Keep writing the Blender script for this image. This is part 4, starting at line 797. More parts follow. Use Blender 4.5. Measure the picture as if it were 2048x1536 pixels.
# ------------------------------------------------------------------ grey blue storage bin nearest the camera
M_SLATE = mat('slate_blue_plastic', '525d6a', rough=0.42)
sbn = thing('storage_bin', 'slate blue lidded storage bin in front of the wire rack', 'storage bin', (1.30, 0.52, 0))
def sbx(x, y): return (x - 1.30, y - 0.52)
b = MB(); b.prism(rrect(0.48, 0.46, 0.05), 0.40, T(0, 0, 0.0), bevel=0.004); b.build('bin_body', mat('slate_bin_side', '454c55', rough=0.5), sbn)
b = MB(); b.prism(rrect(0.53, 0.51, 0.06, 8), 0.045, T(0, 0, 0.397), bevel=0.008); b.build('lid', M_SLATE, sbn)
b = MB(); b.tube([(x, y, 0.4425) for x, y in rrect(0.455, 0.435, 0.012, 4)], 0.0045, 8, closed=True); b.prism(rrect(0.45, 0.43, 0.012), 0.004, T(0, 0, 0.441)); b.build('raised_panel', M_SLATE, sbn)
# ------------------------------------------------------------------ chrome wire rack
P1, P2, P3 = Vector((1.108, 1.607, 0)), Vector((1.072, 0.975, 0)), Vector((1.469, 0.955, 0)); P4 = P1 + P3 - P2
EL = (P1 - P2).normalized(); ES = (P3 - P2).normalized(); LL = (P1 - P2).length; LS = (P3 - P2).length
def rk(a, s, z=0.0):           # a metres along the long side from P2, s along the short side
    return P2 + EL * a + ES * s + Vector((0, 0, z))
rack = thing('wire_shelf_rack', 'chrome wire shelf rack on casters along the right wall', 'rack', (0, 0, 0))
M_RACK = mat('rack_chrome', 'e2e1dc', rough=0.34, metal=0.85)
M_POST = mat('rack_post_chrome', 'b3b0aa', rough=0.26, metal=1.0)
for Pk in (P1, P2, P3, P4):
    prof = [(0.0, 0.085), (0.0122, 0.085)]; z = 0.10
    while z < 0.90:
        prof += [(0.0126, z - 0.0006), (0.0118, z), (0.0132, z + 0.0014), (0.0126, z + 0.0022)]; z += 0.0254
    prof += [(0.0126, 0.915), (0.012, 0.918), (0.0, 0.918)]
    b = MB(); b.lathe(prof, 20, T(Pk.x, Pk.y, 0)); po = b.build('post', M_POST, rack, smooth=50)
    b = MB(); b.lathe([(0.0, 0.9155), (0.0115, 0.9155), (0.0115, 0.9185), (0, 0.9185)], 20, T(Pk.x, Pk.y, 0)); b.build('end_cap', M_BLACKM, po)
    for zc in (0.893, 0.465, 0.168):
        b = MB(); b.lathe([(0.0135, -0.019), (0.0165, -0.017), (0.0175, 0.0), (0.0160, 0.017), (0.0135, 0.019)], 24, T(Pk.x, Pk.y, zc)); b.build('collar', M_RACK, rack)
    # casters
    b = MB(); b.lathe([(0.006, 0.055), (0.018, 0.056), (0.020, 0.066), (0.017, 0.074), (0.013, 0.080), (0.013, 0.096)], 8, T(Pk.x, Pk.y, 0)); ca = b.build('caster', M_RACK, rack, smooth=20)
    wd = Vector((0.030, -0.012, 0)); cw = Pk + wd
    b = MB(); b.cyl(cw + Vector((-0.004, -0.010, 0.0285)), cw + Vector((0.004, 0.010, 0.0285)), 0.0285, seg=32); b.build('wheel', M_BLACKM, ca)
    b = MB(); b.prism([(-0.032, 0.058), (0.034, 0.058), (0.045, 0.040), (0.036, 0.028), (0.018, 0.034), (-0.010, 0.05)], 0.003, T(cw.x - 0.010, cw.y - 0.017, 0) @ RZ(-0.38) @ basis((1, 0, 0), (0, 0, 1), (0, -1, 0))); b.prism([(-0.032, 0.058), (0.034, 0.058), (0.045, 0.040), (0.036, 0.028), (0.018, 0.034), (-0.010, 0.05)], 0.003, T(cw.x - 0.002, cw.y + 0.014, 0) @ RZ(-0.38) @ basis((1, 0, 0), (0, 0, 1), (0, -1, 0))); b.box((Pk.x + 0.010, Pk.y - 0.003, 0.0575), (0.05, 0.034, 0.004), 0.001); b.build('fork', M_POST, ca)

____

TASK INSTRUCTIONS
Copy each line of the data exactly, leaving nothing out.

WORKED SOLUTION
Keep writing the Blender script for this image. This is part 4, starting at line 797. More parts follow. Use Blender 4.5. Measure the picture as if it were 2048x1536 pixels.
# ------------------------------------------------------------------ grey blue storage bin nearest the camera
M_SLATE = mat('slate_blue_plastic', '525d6a', rough=0.42)
sbn = thing('storage_bin', 'slate blue lidded storage bin in front of the wire rack', 'storage bin', (1.30, 0.52, 0))
def sbx(x, y): return (x - 1.30, y - 0.52)
b = MB(); b.prism(rrect(0.48, 0.46, 0.05), 0.40, T(0, 0, 0.0), bevel=0.004); b.build('bin_body', mat('slate_bin_side', '454c55', rough=0.5), sbn)
b = MB(); b.prism(rrect(0.53, 0.51, 0.06, 8), 0.045, T(0, 0, 0.397), bevel=0.008); b.build('lid', M_SLATE, sbn)
b = MB(); b.tube([(x, y, 0.4425) for x, y in rrect(0.455, 0.435, 0.012, 4)], 0.0045, 8, closed=True); b.prism(rrect(0.45, 0.43, 0.012), 0.004, T(0, 0, 0.441)); b.build('raised_panel', M_SLATE, sbn)
# ------------------------------------------------------------------ chrome wire rack
P1, P2, P3 = Vector((1.108, 1.607, 0)), Vector((1.072, 0.975, 0)), Vector((1.469, 0.955, 0)); P4 = P1 + P3 - P2
EL = (P1 - P2).normalized(); ES = (P3 - P2).normalized(); LL = (P1 - P2).length; LS = (P3 - P2).length
def rk(a, s, z=0.0):           # a metres along the long side from P2, s along the short side
    return P2 + EL * a + ES * s + Vector((0, 0, z))
rack = thing('wire_shelf_rack', 'chrome wire shelf rack on casters along the right wall', 'rack', (0, 0, 0))
M_RACK = mat('rack_chrome', 'e2e1dc', rough=0.34, metal=0.85)
M_POST = mat('rack_post_chrome', 'b3b0aa', rough=0.26, metal=1.0)
for Pk in (P1, P2, P3, P4):
    prof = [(0.0, 0.085), (0.0122, 0.085)]; z = 0.10
    while z < 0.90:
        prof += [(0.0126, z - 0.0006), (0.0118, z), (0.0132, z + 0.0014), (0.0126, z + 0.0022)]; z += 0.0254
    prof += [(0.0126, 0.915), (0.012, 0.918), (0.0, 0.918)]
    b = MB(); b.lathe(prof, 20, T(Pk.x, Pk.y, 0)); po = b.build('post', M_POST, rack, smooth=50)
    b = MB(); b.lathe([(0.0, 0.9155), (0.0115, 0.9155), (0.0115, 0.9185), (0, 0.9185)], 20, T(Pk.x, Pk.y, 0)); b.build('end_cap', M_BLACKM, po)
    for zc in (0.893, 0.465, 0.168):
        b = MB(); b.lathe([(0.0135, -0.019), (0.0165, -0.017), (0.0175, 0.0), (0.0160, 0.017), (0.0135, 0.019)], 24, T(Pk.x, Pk.y, zc)); b.build('collar', M_RACK, rack)
    # casters
    b = MB(); b.lathe([(0.006, 0.055), (0.018, 0.056), (0.020, 0.066), (0.017, 0.074), (0.013, 0.080), (0.013, 0.096)], 8, T(Pk.x, Pk.y, 0)); ca = b.build('caster', M_RACK, rack, smooth=20)
    wd = Vector((0.030, -0.012, 0)); cw = Pk + wd
    b = MB(); b.cyl(cw + Vector((-0.004, -0.010, 0.0285)), cw + Vector((0.004, 0.010, 0.0285)), 0.0285, seg=32); b.build('wheel', M_BLACKM, ca)
    b = MB(); b.prism([(-0.032, 0.058), (0.034, 0.058), (0.045, 0.040), (0.036, 0.028), (0.018, 0.034), (-0.010, 0.05)], 0.003, T(cw.x - 0.010, cw.y - 0.017, 0) @ RZ(-0.38) @ basis((1, 0, 0), (0, 0, 1), (0, -1, 0))); b.prism([(-0.032, 0.058), (0.034, 0.058), (0.045, 0.040), (0.036, 0.028), (0.018, 0.034), (-0.010, 0.05)], 0.003, T(cw.x - 0.002, cw.y + 0.014, 0) @ RZ(-0.38) @ basis((1, 0, 0), (0, 0, 1), (0, -1, 0))); b.box((Pk.x + 0.010, Pk.y - 0.003, 0.0575), (0.05, 0.034, 0.004), 0.001); b.build('fork', M_POST, ca)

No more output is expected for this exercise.